### SHORT PROBLEM
Look through the material below and give the number of lines holding "starting", with no other words.

### RECORDS FOR THE TASK

* * * * * * *

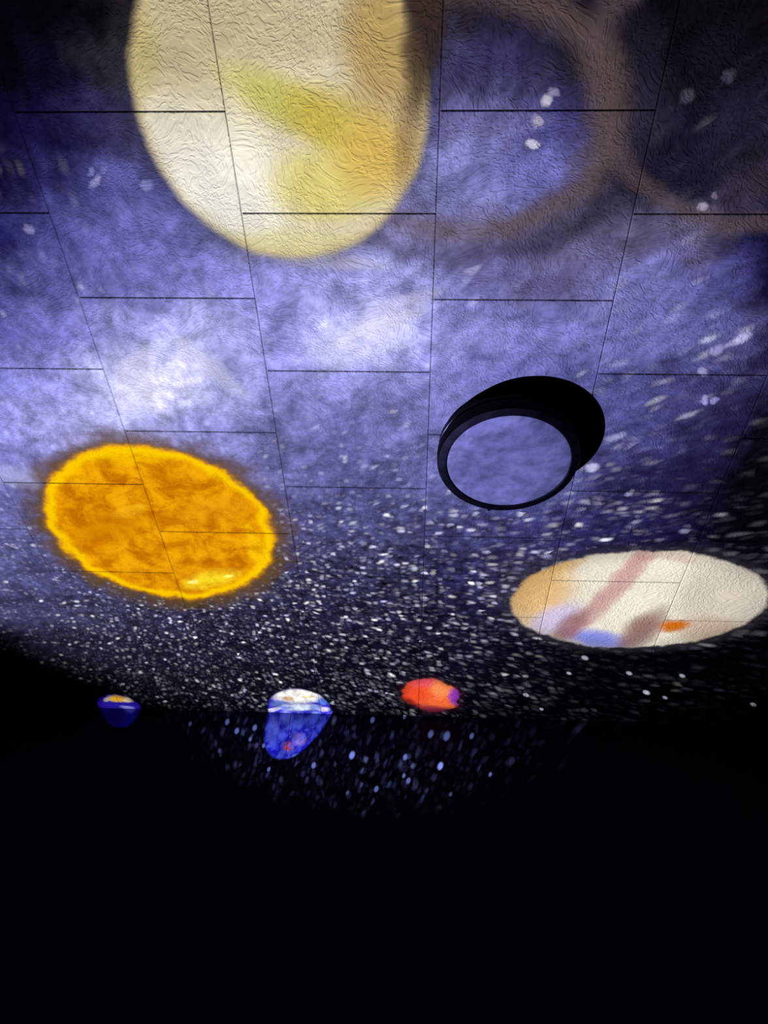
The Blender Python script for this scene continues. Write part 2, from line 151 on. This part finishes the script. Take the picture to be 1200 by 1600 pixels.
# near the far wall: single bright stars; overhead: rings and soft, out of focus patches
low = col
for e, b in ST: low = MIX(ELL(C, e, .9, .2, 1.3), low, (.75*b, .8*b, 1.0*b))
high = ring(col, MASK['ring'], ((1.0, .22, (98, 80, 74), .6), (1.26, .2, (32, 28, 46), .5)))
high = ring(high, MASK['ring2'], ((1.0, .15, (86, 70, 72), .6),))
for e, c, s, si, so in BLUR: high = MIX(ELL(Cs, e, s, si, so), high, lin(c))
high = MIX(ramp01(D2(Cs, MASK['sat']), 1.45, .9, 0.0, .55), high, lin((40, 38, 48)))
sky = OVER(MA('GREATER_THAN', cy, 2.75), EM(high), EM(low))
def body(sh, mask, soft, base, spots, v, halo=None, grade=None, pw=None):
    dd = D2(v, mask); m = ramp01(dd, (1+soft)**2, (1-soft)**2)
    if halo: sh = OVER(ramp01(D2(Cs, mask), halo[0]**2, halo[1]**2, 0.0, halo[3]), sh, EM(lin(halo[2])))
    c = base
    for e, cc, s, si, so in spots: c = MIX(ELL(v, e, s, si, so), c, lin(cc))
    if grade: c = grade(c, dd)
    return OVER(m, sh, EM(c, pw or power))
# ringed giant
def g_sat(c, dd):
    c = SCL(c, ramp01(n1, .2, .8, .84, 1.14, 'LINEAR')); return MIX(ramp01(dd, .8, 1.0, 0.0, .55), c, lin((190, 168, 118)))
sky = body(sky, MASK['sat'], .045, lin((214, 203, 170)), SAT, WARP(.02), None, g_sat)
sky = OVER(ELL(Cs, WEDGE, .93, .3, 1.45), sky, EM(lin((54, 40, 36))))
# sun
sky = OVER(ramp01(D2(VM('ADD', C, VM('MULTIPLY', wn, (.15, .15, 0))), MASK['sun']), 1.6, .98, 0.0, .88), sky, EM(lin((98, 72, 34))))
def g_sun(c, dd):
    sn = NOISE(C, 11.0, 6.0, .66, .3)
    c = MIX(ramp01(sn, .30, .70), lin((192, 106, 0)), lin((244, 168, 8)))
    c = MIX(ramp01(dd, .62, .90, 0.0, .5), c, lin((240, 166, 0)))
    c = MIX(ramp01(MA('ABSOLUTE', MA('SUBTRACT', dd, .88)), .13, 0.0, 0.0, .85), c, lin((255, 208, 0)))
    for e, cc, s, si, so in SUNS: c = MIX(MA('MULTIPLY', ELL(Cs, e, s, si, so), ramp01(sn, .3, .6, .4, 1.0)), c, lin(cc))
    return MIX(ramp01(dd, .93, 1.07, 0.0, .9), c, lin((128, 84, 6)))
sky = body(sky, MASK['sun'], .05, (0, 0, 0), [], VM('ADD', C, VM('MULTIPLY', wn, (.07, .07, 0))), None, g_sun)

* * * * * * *

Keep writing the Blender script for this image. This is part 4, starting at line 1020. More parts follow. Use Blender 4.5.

* * * * * * *

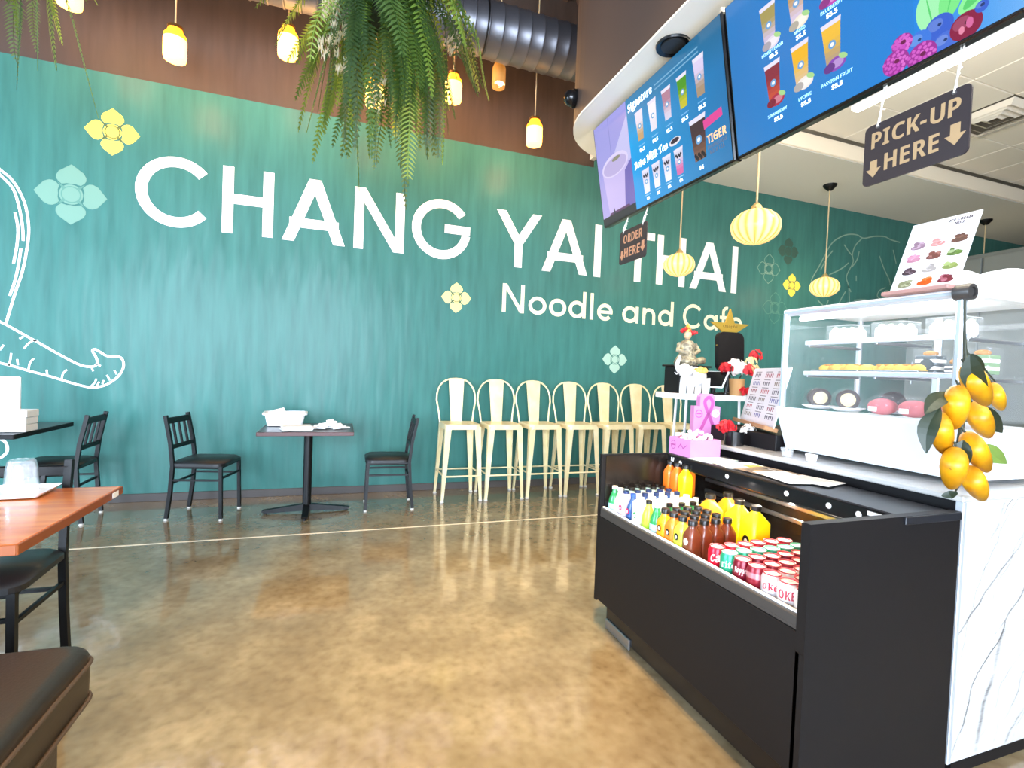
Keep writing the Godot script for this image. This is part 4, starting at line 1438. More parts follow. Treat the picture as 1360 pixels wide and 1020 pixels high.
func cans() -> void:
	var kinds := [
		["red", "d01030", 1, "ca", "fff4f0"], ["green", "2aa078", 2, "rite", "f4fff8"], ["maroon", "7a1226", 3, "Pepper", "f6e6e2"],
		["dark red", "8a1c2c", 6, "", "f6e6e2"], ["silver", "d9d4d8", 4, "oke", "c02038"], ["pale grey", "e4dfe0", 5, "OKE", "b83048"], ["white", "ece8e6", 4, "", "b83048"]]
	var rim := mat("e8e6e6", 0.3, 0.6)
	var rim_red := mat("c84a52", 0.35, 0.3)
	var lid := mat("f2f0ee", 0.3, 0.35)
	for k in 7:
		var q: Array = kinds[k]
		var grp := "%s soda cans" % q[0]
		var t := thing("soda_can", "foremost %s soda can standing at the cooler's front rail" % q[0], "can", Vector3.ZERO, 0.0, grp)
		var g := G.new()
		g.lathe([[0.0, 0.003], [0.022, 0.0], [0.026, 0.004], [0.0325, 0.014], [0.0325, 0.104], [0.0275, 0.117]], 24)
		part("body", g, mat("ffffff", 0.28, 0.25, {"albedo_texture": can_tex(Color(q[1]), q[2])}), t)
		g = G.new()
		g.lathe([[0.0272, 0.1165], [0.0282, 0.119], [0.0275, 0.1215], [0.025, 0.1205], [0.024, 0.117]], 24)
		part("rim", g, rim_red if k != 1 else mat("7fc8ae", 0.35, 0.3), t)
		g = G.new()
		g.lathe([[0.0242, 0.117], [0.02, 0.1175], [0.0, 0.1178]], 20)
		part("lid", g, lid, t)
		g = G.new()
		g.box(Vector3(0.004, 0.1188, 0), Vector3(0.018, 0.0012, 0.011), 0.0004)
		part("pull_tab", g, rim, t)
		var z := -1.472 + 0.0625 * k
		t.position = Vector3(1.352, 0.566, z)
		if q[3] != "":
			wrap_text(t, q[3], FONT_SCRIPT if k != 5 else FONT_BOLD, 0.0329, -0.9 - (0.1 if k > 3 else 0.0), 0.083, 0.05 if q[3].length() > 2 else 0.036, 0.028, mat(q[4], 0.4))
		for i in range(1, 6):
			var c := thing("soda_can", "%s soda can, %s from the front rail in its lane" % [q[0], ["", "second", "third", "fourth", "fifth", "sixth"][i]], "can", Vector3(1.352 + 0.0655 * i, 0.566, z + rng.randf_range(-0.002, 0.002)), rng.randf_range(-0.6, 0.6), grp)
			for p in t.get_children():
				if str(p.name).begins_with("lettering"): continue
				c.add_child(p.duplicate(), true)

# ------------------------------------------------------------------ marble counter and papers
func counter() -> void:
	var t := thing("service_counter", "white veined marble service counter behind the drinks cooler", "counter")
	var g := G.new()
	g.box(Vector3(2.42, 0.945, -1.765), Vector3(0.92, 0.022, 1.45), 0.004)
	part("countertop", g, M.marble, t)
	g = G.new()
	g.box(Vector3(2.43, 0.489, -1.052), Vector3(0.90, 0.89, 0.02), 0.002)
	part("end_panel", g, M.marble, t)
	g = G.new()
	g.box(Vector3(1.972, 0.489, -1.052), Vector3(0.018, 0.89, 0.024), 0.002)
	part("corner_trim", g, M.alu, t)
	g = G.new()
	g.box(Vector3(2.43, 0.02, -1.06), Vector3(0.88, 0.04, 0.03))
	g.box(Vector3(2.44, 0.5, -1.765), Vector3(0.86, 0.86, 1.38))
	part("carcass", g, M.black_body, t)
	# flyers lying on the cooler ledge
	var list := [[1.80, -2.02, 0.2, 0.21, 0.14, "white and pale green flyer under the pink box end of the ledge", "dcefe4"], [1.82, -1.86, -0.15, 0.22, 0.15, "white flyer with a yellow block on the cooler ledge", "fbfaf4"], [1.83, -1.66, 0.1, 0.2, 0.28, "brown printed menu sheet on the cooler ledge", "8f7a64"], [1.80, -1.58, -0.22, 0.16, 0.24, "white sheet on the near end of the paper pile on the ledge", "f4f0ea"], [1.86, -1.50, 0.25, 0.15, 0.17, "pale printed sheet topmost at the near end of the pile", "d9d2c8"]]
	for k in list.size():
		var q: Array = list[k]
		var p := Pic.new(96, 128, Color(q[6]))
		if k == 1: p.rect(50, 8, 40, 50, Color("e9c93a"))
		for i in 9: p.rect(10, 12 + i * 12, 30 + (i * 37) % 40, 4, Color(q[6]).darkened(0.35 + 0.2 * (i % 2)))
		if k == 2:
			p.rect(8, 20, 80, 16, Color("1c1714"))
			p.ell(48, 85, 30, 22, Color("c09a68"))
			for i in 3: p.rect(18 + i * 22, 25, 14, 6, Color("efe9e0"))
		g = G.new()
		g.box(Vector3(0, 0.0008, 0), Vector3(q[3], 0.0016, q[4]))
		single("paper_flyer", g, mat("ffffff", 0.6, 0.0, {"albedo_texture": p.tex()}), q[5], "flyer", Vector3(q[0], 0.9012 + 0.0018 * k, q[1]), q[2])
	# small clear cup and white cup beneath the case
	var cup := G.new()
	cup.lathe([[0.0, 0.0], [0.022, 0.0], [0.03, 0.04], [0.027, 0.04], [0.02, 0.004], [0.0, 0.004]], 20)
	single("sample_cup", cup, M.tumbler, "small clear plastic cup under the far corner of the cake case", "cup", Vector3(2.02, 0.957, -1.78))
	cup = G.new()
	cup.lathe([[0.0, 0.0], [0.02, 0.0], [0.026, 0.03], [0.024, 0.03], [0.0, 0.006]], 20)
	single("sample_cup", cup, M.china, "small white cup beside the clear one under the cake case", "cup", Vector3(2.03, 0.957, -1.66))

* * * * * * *

### IN RESPONSE
2